▶ _Directions for this task_: Can you set down, exactly as they appear below, the lines from the opening of the material through the one bearing "gold rack', 'top')", minus the pictures?

▶ _Excerpted data_:

* * *

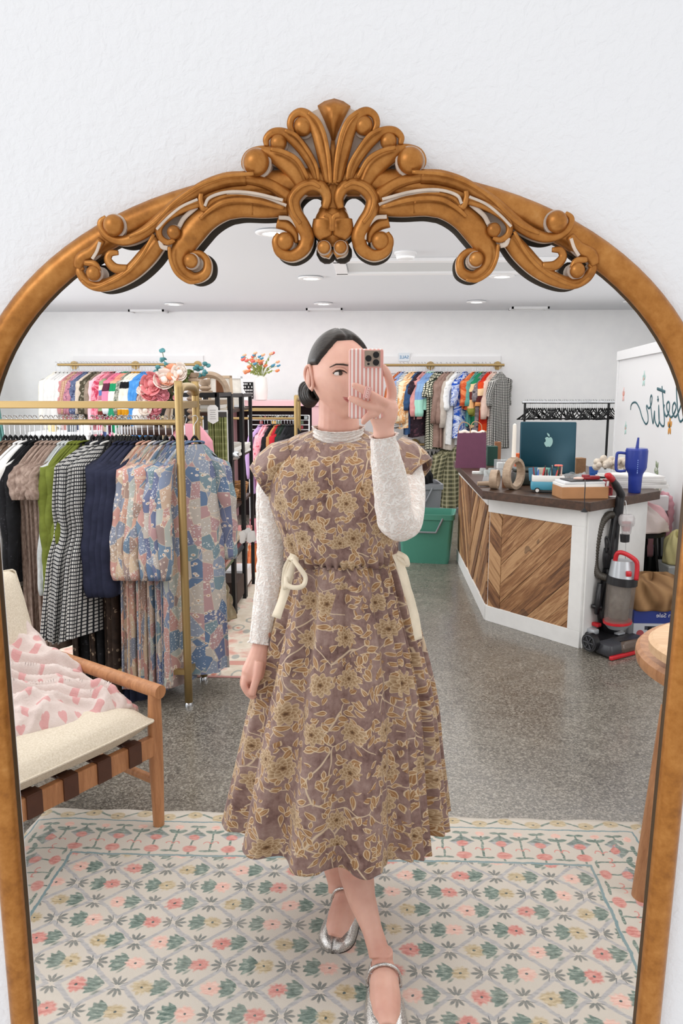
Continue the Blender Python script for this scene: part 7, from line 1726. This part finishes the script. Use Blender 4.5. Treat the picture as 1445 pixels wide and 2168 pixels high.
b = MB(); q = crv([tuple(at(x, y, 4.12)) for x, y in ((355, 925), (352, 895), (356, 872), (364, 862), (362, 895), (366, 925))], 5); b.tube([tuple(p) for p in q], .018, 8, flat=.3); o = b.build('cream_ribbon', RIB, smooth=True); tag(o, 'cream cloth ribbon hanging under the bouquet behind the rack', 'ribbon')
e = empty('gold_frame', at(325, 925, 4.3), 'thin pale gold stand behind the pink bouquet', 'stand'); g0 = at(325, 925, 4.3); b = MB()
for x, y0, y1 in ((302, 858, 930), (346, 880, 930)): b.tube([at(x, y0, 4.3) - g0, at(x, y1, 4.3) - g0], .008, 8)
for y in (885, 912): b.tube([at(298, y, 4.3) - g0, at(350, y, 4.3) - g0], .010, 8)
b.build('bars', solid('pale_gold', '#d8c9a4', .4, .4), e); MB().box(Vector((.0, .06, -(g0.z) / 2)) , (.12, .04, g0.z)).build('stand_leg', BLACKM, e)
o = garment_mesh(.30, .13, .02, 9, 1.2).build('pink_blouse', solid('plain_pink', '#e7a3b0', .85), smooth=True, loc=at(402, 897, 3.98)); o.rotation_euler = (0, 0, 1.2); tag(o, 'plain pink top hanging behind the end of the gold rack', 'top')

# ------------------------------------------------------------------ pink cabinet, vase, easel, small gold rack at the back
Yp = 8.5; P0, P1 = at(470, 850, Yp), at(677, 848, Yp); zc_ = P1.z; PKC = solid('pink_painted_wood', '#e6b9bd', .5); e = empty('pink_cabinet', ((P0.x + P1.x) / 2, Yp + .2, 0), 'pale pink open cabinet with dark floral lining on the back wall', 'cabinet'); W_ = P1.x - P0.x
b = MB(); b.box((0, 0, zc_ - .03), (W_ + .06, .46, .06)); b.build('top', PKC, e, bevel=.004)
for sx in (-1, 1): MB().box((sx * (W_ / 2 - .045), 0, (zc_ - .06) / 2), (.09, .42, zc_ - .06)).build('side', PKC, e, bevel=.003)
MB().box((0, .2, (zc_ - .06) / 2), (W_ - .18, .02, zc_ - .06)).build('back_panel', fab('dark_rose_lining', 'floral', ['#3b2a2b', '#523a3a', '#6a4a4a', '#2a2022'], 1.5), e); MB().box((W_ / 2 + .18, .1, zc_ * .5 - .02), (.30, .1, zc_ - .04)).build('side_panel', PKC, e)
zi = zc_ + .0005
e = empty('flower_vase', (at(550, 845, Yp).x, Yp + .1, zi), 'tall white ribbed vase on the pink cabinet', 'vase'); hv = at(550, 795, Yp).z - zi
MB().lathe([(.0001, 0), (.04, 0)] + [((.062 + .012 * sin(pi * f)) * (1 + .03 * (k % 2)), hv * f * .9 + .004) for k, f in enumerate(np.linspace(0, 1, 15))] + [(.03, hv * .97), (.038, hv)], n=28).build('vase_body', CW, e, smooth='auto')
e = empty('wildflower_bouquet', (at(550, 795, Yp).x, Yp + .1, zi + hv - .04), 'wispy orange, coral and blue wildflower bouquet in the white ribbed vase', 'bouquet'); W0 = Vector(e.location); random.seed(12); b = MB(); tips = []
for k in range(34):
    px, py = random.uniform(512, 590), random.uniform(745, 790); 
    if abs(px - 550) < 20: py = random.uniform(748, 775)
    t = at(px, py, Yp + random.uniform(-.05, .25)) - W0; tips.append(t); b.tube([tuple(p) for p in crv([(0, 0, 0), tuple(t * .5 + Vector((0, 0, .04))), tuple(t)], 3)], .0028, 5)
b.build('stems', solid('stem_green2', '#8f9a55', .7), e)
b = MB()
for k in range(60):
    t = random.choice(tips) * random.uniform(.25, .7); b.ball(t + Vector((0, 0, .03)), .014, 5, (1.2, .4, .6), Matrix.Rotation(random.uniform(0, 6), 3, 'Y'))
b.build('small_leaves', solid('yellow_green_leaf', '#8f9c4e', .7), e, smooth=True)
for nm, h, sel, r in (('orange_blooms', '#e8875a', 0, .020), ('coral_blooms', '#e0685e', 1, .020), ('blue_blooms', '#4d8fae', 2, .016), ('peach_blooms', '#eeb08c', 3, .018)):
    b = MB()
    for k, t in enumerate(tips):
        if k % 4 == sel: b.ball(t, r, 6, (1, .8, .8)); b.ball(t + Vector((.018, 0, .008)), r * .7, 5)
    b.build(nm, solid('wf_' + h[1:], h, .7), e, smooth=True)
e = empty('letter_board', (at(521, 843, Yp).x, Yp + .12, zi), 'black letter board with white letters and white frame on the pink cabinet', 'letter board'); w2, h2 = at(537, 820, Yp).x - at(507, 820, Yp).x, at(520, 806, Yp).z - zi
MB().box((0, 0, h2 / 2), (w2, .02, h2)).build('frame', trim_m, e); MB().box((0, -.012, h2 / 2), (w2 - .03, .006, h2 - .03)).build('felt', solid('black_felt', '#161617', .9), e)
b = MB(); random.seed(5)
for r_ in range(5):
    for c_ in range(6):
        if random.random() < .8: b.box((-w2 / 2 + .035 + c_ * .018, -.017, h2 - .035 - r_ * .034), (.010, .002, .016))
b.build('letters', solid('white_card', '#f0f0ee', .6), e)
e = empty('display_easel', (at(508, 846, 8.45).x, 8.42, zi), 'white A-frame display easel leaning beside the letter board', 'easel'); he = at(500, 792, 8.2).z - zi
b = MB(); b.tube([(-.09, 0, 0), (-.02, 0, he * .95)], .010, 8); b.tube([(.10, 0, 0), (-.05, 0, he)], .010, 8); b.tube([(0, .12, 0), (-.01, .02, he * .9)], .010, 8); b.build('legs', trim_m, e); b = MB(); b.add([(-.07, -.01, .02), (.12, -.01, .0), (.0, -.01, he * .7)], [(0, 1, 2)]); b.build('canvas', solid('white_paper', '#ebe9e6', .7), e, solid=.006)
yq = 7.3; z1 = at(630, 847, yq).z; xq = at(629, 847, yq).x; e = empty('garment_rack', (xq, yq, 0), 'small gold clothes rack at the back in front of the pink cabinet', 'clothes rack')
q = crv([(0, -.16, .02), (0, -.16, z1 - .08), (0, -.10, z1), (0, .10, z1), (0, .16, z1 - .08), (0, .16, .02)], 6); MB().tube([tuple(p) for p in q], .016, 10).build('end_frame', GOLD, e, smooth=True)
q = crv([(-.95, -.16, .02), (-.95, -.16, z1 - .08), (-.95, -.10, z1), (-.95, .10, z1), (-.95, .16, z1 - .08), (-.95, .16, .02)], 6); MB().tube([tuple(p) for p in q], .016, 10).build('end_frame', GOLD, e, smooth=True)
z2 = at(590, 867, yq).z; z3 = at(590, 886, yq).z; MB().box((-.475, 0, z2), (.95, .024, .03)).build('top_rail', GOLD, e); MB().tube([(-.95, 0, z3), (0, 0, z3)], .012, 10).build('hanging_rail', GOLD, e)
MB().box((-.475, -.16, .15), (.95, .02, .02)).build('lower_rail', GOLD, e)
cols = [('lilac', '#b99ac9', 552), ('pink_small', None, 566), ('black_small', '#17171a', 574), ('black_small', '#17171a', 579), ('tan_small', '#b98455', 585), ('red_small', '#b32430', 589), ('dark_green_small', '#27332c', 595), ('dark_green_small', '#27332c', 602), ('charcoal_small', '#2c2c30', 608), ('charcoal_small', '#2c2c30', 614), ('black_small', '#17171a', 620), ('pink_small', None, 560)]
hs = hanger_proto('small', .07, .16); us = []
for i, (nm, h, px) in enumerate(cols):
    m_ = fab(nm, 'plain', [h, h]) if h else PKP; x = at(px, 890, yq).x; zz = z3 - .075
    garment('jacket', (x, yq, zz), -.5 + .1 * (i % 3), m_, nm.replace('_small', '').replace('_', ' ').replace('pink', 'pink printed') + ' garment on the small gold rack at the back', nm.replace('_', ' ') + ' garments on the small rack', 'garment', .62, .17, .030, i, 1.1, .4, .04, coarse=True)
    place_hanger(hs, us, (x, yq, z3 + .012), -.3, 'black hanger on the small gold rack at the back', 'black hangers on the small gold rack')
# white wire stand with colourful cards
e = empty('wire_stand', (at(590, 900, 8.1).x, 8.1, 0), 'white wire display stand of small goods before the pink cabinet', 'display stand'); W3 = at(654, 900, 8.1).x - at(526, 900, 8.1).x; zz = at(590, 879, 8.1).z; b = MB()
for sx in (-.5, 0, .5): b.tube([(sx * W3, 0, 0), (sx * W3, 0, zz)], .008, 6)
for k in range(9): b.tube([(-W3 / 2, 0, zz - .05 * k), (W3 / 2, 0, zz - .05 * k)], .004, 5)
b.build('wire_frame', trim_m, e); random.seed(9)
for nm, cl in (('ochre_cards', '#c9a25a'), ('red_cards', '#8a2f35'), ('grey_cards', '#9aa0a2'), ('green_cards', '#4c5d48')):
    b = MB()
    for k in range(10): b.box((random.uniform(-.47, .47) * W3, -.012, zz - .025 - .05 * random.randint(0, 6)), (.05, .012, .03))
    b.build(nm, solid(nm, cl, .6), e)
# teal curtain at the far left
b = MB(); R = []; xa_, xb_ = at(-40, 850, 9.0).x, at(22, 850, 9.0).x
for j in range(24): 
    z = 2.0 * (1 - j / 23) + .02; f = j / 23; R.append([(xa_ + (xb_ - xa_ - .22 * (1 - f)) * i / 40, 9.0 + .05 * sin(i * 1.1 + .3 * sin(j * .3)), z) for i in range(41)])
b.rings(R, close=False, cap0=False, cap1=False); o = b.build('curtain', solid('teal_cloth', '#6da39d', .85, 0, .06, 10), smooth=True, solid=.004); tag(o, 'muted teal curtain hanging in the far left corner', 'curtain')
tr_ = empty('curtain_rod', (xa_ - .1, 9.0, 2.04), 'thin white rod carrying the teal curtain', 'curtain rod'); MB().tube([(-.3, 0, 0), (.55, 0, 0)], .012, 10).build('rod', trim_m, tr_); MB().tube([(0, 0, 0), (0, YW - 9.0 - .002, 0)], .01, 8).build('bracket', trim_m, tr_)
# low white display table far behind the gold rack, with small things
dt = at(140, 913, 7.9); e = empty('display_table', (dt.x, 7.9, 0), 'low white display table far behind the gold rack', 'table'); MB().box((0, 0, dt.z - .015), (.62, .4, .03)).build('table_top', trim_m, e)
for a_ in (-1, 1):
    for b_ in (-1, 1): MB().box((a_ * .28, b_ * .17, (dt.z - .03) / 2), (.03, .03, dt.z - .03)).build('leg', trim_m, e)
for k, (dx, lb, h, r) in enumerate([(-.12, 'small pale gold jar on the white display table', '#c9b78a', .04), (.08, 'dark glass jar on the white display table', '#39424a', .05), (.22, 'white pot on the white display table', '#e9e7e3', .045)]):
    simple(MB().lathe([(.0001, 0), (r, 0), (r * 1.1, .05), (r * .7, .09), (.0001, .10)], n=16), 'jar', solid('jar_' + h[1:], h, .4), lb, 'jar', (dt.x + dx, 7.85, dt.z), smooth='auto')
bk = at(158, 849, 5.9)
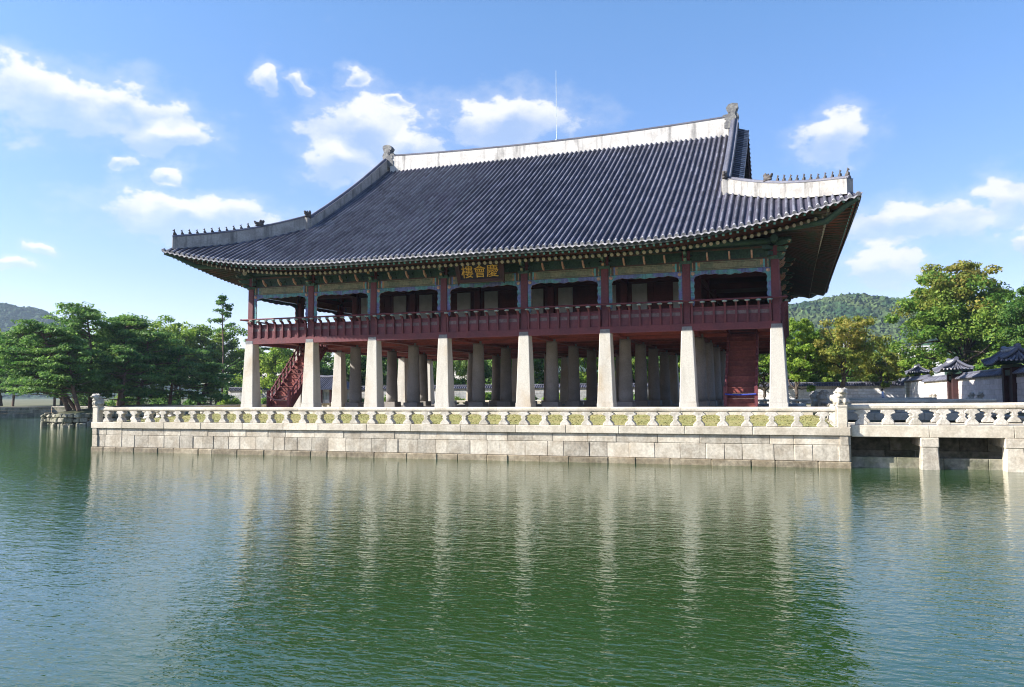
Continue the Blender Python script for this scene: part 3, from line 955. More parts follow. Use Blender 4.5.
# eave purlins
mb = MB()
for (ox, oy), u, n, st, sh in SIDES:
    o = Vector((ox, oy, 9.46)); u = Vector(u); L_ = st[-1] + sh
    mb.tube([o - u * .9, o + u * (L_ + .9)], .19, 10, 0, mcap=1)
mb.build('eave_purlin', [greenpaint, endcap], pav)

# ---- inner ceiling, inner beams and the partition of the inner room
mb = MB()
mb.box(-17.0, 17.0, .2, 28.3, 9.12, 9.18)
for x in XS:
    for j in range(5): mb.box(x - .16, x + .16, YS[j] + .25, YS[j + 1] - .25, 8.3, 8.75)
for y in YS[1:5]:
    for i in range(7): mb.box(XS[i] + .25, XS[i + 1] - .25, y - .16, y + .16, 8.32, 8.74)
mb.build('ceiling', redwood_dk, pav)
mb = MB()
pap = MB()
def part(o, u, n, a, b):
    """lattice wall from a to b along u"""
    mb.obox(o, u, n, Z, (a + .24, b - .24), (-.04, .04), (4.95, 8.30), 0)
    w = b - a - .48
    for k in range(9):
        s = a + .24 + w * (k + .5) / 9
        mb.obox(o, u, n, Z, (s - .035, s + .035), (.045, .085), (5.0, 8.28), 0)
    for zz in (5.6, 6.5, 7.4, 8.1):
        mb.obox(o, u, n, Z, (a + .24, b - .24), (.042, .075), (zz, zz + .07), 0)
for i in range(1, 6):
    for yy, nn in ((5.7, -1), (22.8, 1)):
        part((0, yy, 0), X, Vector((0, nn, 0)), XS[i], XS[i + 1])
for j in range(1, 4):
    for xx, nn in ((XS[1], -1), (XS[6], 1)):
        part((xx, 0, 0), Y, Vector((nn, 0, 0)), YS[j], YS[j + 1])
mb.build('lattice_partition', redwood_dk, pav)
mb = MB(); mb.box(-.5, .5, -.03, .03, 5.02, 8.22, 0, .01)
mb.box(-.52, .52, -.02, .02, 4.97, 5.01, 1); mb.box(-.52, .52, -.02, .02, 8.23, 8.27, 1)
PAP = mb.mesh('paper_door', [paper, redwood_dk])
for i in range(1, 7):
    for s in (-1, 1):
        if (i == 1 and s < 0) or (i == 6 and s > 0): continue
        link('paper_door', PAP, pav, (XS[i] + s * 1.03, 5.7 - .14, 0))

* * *

▶ _Answer below_:
Continue the Blender Python script for this scene: part 7, from line 1726. This part finishes the script. Use Blender 4.5. Treat the picture as 1445 pixels wide and 2168 pixels high.
b = MB(); q = crv([tuple(at(x, y, 4.12)) for x, y in ((355, 925), (352, 895), (356, 872), (364, 862), (362, 895), (366, 925))], 5); b.tube([tuple(p) for p in q], .018, 8, flat=.3); o = b.build('cream_ribbon', RIB, smooth=True); tag(o, 'cream cloth ribbon hanging under the bouquet behind the rack', 'ribbon')
e = empty('gold_frame', at(325, 925, 4.3), 'thin pale gold stand behind the pink bouquet', 'stand'); g0 = at(325, 925, 4.3); b = MB()
for x, y0, y1 in ((302, 858, 930), (346, 880, 930)): b.tube([at(x, y0, 4.3) - g0, at(x, y1, 4.3) - g0], .008, 8)
for y in (885, 912): b.tube([at(298, y, 4.3) - g0, at(350, y, 4.3) - g0], .010, 8)
b.build('bars', solid('pale_gold', '#d8c9a4', .4, .4), e); MB().box(Vector((.0, .06, -(g0.z) / 2)) , (.12, .04, g0.z)).build('stand_leg', BLACKM, e)
o = garment_mesh(.30, .13, .02, 9, 1.2).build('pink_blouse', solid('plain_pink', '#e7a3b0', .85), smooth=True, loc=at(402, 897, 3.98)); o.rotation_euler = (0, 0, 1.2); tag(o, 'plain pink top hanging behind the end of the gold rack', 'top')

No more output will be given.